Tabasco negro de Víctor Hugo Rascón es la más afortunada de las tres obras en esta temporada y resulta una más de lo que parece una serie en la que el dramaturgo --y ahora también narrador-- pinta dramáticamente (en el sentido de literatura dramática, la que está escrita para ser escenificada y no en el sentido popular del término) la realidad inmediata. Situación política y relaciones personales y la manera en que la una incide en las otras y viceversa, en una trabazón de la que nadie, así muchos la nieguen, puede escapar; personajes bien delicados y de varias dimensiones, sostienen esta pequeña obra que rebasa su circunstancia.

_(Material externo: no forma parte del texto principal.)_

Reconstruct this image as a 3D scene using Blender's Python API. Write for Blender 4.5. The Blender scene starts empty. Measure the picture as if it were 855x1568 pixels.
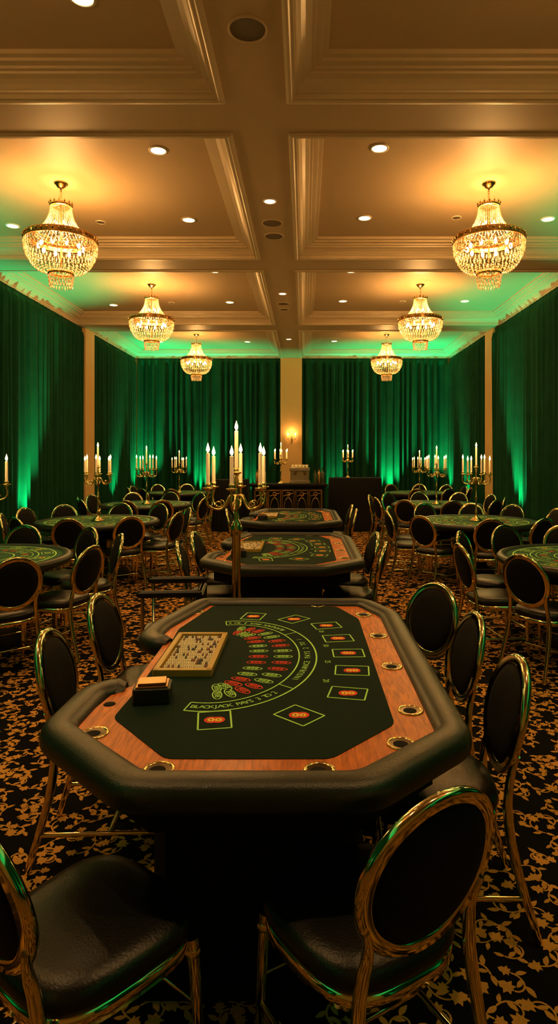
import bpy, math, random
from mathutils import Vector, Matrix
random.seed(7)
S = bpy.context.scene
COL = S.collection
pi = math.pi

# ------------------------------------------------------------------ materials
def newmat(name):
    m = bpy.data.materials.new(name); m.use_nodes = True
    return m, m.node_tree.nodes, m.node_tree.links, m.node_tree.nodes['Principled BSDF']

def pmat(name, col, rough=0.5, metal=0.0, bump=0.0, bscale=50, var=0.0, vscale=5, emis=None, estr=0, sheen=0, coat=0, spec=None):
    m, N, L, b = newmat(name)
    b.inputs['Base Color'].default_value = (*col, 1)
    b.inputs['Roughness'].default_value = rough
    b.inputs['Metallic'].default_value = metal
    if spec is not None: b.inputs['Specular IOR Level'].default_value = spec
    if sheen: b.inputs['Sheen Weight'].default_value = sheen
    if coat:
        b.inputs['Coat Weight'].default_value = coat; b.inputs['Coat Roughness'].default_value = 0.12
    tc = N.new('ShaderNodeTexCoord')
    if var:
        n = N.new('ShaderNodeTexNoise'); n.inputs['Scale'].default_value = vscale; n.inputs['Detail'].default_value = 4
        L.new(tc.outputs['Object'], n.inputs['Vector'])
        mx = N.new('ShaderNodeMix'); mx.data_type = 'RGBA'
        mx.inputs[6].default_value = (*[c*(1-var) for c in col], 1)
        mx.inputs[7].default_value = (*[min(1, c*(1+var)) for c in col], 1)
        L.new(n.outputs['Fac'], mx.inputs[0]); L.new(mx.outputs[2], b.inputs['Base Color'])
    if bump:
        n2 = N.new('ShaderNodeTexNoise'); n2.inputs['Scale'].default_value = bscale; n2.inputs['Detail'].default_value = 3
        L.new(tc.outputs['Object'], n2.inputs['Vector'])
        bp = N.new('ShaderNodeBump'); bp.inputs['Strength'].default_value = bump; bp.inputs['Distance'].default_value = 0.01
        L.new(n2.outputs['Fac'], bp.inputs['Height']); L.new(bp.outputs['Normal'], b.inputs['Normal'])
    if emis:
        b.inputs['Emission Color'].default_value = (*emis, 1); b.inputs['Emission Strength'].default_value = estr
        m.cycles.emission_sampling = 'NONE'
    return m

M = {}
M['ceil'] = pmat('ceiling_paint', (.50, .37, .22), .55, var=.04, vscale=1.5, bump=.05, bscale=120)
M['trim'] = pmat('moulding_paint', (.58, .46, .30), .36, var=.03)
M['wall'] = pmat('wall_paint', (.72, .44, .18), .6, var=.05, vscale=2)
M['base'] = pmat('baseboard_wood', (.12, .06, .03), .4, var=.2)
M['gold'] = pmat('brass_gold', (.90, .62, .27), .16, 1.0, var=.08, vscale=8)
M['golddk'] = pmat('antique_brass', (.50, .30, .12), .3, 1.0, var=.15, vscale=12)
M['chairgold'] = pmat('chair_gilt_metal', (.92, .74, .42), .10, 1.0, var=.10, vscale=9)
M['pad'] = pmat('black_leather', (.007, .0065, .006), .33, bump=.12, bscale=140, var=.2, spec=.35)
M['padback'] = pmat('black_back_fabric', (.004, .004, .004), .7, bump=.2, bscale=300, var=.2, spec=.15)
M['rail'] = pmat('black_rail_vinyl', (.013, .016, .013), .36, bump=.15, bscale=220)
M['black'] = pmat('black_cloth', (.004, .004, .004), .8, var=.2, spec=.2)
M['felt'] = pmat('dark_green_felt', (.007, .021, .014), .9, var=.12, vscale=60, bump=.1, bscale=400, spec=.15)
M['feltg'] = pmat('green_felt', (.01, .085, .040), .9, var=.12, vscale=60)
M['line'] = pmat('layout_print', (.50, .95, .22), .8, var=.06)
M['red'] = pmat('layout_red', (.95, .06, .03), .8, var=.06)
M['yel'] = pmat('layout_yellow', (1.0, .62, .08), .8, var=.04)
M['cup'] = pmat('cup_inside', (.10, .065, .03), .25, 1.0)
M['traywood'] = pmat('tray_wood', (.50, .32, .05), .35, var=.15, vscale=20)
M['chipw'] = pmat('chip_cream', (.75, .66, .45), .5, var=.1)
M['chipr'] = pmat('chip_brown', (.20, .06, .03), .5, var=.1)
M['chipb'] = pmat('chip_black', (.03, .03, .03), .5, var=.1)
M['wax'] = pmat('candle_wax', (.9, .78, .55), .5, var=.03, emis=(1, .5, .17), estr=.22)
M['flame'] = pmat('flame', (1, .7, .3), .5, var=.01, emis=(1, .56, .17), estr=40)
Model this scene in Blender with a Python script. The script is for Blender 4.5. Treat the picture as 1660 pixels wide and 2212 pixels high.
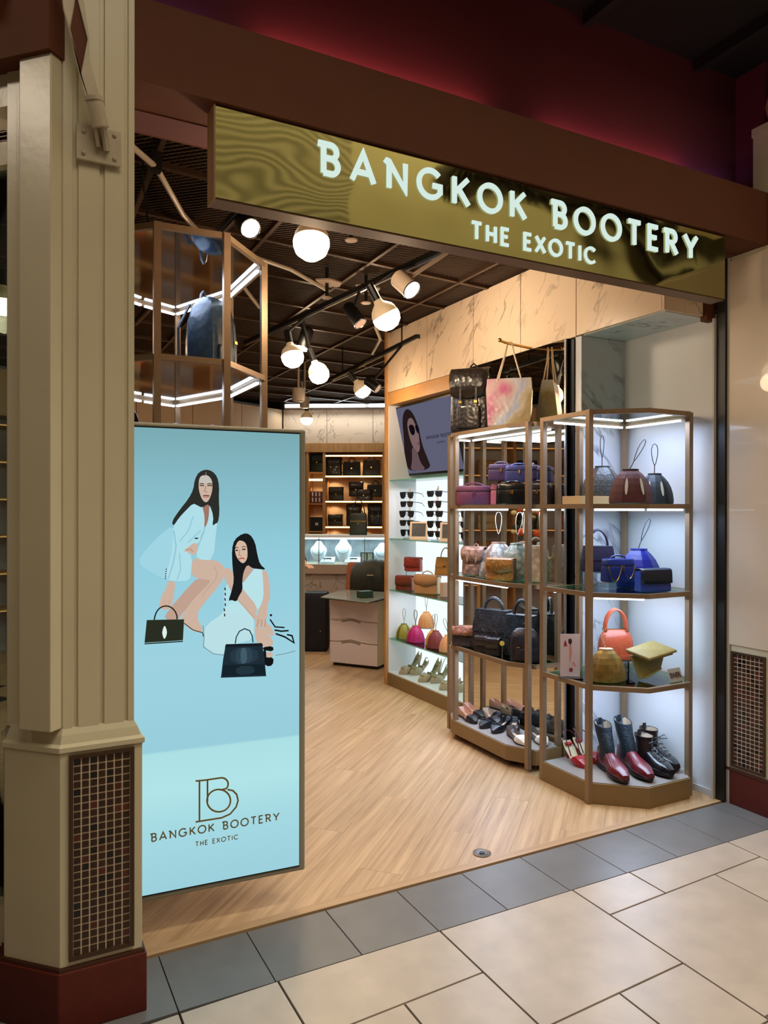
import bpy, bmesh, math, random
from mathutils import Vector, Matrix
random.seed(7)
for _o in list(bpy.data.objects): bpy.data.objects.remove(_o)
SC = bpy.context.scene; COL = SC.collection
PI = math.pi; R = math.radians
def lin(h):
    if isinstance(h, (tuple, list)): c = [v/255 for v in h[:3]]
    else: h = h.lstrip('#'); c = [int(h[i:i+2], 16)/255 for i in (0, 2, 4)]
    return tuple(v/12.92 if v <= .04045 else ((v+.055)/1.055)**2.4 for v in c) + (1,)

# ------------------------------------------------------------------ camera
cam_d = bpy.data.cameras.new('camera'); cam = bpy.data.objects.new('camera', cam_d); COL.objects.link(cam)
yaw, pit, rol = R(27.72), R(-.13), R(.09)
fw = Vector((math.sin(yaw)*math.cos(pit), math.cos(yaw)*math.cos(pit), math.sin(pit)))
rt = Vector((math.cos(yaw), -math.sin(yaw), 0)); up = rt.cross(fw)
r2 = rt*math.cos(rol)+up*math.sin(rol); u2 = up*math.cos(rol)-rt*math.sin(rol)
cam.matrix_world = Matrix((( r2.x, u2.x, -fw.x, 0), (r2.y, u2.y, -fw.y, 0), (r2.z, u2.z, -fw.z, 1.5), (0, 0, 0, 1)))
cam_d.sensor_width = 36; cam_d.lens = 36*1597/2212; cam_d.clip_start = .05; cam_d.clip_end = 100
SC.camera = cam
# ------------------------------------------------------------------ world, exposure, big lights
SC.view_settings.view_transform = 'Standard'; SC.view_settings.look = 'None'
SC.view_settings.exposure = 0.0; SC.view_settings.gamma = 1; SC.view_settings.use_curve_mapping = False
W = bpy.data.worlds.new('world'); SC.world = W; W.use_nodes = True
W.node_tree.nodes['Background'].inputs[0].default_value = (.55, .43, .30, 1)
W.node_tree.nodes['Background'].inputs[1].default_value = .05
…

Se trata también del poder y la corrupción que entraña, con sus intentos de ocultar lo que ya es inocultable: el daño ecológico e incluso los daños mortales que el mal manejo de Pemex (pueda leerse a mayor amplitud la rapacidad de un progreso mal entendido a nivel mundial) y las imposiciones del extranjero producen en Tabasco.
El buen texto fue encomendado a Sandra Félix, una de nuestras más talentosas directoras jóvenes, con tal poder de convocatoria que conjuntó un excelente reparto, del que la directora extrae todas sus posibilidades. Así, Miguel Córcega es ese ingeniero de muchas complejidades, Marta Aura matiza de manera exacta a Diana. Zaide Silvia Gutiérrez conmueve mucho en su ingenua Lola y Patricia Llaca, la más joven, casi debutante, no se ve opacada por los otros tres actores. Sandra maneja un trazo escénico limpísimo, sin más efectos que las necesarias videograbaciones y las voces airadas que se confunden con las jaquecas del Ingeniero.
Las escenografías de las tres obras son de Carlos Trejo, muy funcionales para cada una de las obras, aunque quizás para este tipo de proyecto resultan mejor ambientaciones más sencillas.